Samsung pensa di avere un modo migliore per sviluppare chip simili al cervello: prendere in prestito le strutture cerebrali esistenti.
L’azienda tecnologica coreana ha proposto un metodo che “copia e incolla” la mappa del cablaggio di un neurone del cervello su speciali chip neuromorfici 3D di nuova concezione. L’approccio si baserebbe su un gruppo di nanoelettrodi che entra in un grande volume di neuroni per registrare sia dove i neuroni si connettono sia la forza di tali connessioni. È possibile poi copiare quei dati e “incollarli” su una rete 3D di memoria a stato solido, sia che si tratti di una memoria flash standard o di una memoria all’avanguardia come la RAM resistiva.
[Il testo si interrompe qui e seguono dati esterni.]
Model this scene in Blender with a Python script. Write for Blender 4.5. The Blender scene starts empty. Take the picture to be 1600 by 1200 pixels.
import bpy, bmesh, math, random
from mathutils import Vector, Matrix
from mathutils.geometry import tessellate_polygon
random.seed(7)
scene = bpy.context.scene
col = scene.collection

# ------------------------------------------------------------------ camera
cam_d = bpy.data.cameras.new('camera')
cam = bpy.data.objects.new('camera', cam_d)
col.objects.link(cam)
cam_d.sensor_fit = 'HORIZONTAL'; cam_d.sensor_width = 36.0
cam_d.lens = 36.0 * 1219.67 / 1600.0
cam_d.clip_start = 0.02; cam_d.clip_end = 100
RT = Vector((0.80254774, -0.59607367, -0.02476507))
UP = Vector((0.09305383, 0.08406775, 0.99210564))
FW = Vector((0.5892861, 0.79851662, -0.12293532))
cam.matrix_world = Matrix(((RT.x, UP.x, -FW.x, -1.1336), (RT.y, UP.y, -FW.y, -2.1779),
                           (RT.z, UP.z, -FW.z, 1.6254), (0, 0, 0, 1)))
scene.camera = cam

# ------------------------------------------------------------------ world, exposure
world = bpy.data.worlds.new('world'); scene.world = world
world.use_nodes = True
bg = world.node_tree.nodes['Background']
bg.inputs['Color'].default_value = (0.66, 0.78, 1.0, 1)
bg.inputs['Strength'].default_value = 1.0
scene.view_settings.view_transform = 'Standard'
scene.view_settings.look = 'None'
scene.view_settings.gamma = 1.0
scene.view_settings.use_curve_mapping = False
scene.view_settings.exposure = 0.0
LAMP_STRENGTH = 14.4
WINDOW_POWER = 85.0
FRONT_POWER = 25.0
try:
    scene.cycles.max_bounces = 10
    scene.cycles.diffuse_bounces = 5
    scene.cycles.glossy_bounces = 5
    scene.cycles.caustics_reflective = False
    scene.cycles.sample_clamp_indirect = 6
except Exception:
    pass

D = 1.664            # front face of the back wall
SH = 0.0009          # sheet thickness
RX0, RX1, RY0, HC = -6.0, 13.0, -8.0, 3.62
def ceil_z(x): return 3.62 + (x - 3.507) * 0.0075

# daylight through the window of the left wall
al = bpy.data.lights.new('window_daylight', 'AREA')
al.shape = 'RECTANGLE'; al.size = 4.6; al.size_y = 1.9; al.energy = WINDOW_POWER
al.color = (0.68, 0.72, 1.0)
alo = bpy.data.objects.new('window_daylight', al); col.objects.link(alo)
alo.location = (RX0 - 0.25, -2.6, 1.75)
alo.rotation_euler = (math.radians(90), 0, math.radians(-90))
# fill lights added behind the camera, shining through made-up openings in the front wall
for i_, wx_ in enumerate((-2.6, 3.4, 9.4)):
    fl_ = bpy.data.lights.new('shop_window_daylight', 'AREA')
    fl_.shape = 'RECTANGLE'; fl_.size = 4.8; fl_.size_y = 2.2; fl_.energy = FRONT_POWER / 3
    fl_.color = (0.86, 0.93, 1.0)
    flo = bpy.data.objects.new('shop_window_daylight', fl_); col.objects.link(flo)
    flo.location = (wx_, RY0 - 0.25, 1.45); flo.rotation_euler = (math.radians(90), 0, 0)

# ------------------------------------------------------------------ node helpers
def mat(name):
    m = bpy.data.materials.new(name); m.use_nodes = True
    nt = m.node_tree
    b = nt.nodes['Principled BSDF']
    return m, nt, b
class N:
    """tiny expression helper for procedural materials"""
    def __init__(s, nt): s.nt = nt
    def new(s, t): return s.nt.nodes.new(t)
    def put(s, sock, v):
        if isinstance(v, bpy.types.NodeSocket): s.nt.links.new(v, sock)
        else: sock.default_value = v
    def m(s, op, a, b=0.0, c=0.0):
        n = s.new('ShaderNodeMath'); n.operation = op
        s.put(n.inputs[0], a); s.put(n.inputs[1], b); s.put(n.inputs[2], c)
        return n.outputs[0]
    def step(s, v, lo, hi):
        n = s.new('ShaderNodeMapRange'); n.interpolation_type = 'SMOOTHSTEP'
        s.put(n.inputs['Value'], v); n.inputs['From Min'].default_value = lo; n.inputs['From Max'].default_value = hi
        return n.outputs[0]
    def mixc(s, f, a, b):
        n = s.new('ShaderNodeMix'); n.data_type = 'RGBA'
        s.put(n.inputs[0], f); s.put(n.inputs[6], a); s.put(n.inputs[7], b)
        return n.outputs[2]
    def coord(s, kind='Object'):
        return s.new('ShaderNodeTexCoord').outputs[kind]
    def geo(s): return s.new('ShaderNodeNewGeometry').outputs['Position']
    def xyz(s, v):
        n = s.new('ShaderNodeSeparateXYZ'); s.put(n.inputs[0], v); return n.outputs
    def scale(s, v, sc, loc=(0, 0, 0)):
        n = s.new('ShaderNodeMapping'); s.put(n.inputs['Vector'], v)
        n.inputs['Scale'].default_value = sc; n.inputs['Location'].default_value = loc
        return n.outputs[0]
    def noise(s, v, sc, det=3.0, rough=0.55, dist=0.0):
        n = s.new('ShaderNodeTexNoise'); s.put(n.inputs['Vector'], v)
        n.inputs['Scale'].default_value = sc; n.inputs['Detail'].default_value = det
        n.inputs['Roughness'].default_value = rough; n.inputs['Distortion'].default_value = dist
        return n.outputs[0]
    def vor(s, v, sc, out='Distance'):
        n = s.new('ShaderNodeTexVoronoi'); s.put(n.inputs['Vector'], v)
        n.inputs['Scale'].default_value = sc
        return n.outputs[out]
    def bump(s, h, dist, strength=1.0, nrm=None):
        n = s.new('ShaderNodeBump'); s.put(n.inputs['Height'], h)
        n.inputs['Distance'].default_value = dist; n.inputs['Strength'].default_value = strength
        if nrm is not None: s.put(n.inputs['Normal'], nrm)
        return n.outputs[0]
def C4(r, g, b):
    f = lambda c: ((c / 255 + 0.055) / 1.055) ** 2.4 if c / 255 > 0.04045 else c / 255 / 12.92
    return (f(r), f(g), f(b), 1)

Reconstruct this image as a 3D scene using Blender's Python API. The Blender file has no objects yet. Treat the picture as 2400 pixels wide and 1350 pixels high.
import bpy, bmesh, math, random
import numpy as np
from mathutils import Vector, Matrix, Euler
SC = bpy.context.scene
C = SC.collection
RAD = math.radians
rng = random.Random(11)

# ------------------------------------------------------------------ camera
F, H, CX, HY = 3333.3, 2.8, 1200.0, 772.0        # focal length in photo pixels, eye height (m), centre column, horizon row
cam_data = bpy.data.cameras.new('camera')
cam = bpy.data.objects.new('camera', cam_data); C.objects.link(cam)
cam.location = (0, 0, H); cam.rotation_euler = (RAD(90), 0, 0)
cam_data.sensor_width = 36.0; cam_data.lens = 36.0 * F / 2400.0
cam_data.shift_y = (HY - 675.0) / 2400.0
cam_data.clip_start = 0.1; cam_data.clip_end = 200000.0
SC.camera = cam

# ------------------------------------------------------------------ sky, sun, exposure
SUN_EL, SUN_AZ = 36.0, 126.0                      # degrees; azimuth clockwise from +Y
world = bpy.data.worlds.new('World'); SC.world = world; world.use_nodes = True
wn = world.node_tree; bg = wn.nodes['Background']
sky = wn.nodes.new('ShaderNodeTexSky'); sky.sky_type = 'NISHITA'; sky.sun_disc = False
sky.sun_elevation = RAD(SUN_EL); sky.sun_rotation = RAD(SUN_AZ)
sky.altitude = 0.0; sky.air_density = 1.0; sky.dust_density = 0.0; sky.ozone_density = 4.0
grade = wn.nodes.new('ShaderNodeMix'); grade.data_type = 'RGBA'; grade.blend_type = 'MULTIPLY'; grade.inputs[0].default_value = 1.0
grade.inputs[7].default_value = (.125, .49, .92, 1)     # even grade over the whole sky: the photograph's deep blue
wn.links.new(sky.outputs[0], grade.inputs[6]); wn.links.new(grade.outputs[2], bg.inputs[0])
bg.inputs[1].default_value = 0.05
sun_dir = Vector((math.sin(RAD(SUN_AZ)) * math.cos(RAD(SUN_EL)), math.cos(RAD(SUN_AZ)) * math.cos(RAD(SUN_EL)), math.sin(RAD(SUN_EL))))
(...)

Una mappa del cervello che nasce dal reverse engineering
Ogni unità di memoria avrebbe una conduttanza che riflette la forza di ogni connessione neuronale nella mappa. Il risultato sarebbe un effettivo ritorno al “reverse engineering” per ottenere una mappa del cervello. Una sorta di ritorno al passato, considerato il fatto che “ricostruire il cervello a partire dal cervello” era l’approccio basico degi scienziati, ha affermato Samsung.
Quali sono le possibili applicazioni di questa metodica e di questi nuovi chip? La mossa potrebbe fungere da “scorciatoia” per i sistemi di intelligenza artificiale che si comportano come veri cervelli. Parlo di cose come la flessibilità necessaria ad apprendere nuovi concetti e adattarsi a condizioni in continuo cambiamento. Secondo i ricercatori di questo progetto, il risultato finale potrebbe perfino portare a delle macchine senzienti e completamente autonome.
Siamo pronti per questo?
Più che la mappa di un cervello, ho impressione che in Samsung debbano provare a consultare con più attenzione la mappa del futuro. Se non altro per evitare i rischi. C’è un problema evidente con la complessità di questo progetto. Un cervello umano ha circa 100 miliardi di neuroni con mille volte più collegamenti sinaptici, un chip neuromorfo ideale avrebbe bisogno di circa 100 trilioni di unità di memoria. Questa è chiaramente una sfida difficile per qualsiasi azienda. Ah! non ho incluso il “sistema operativo” che poi dovrebbe anche far funzionare questo cervello virtuale.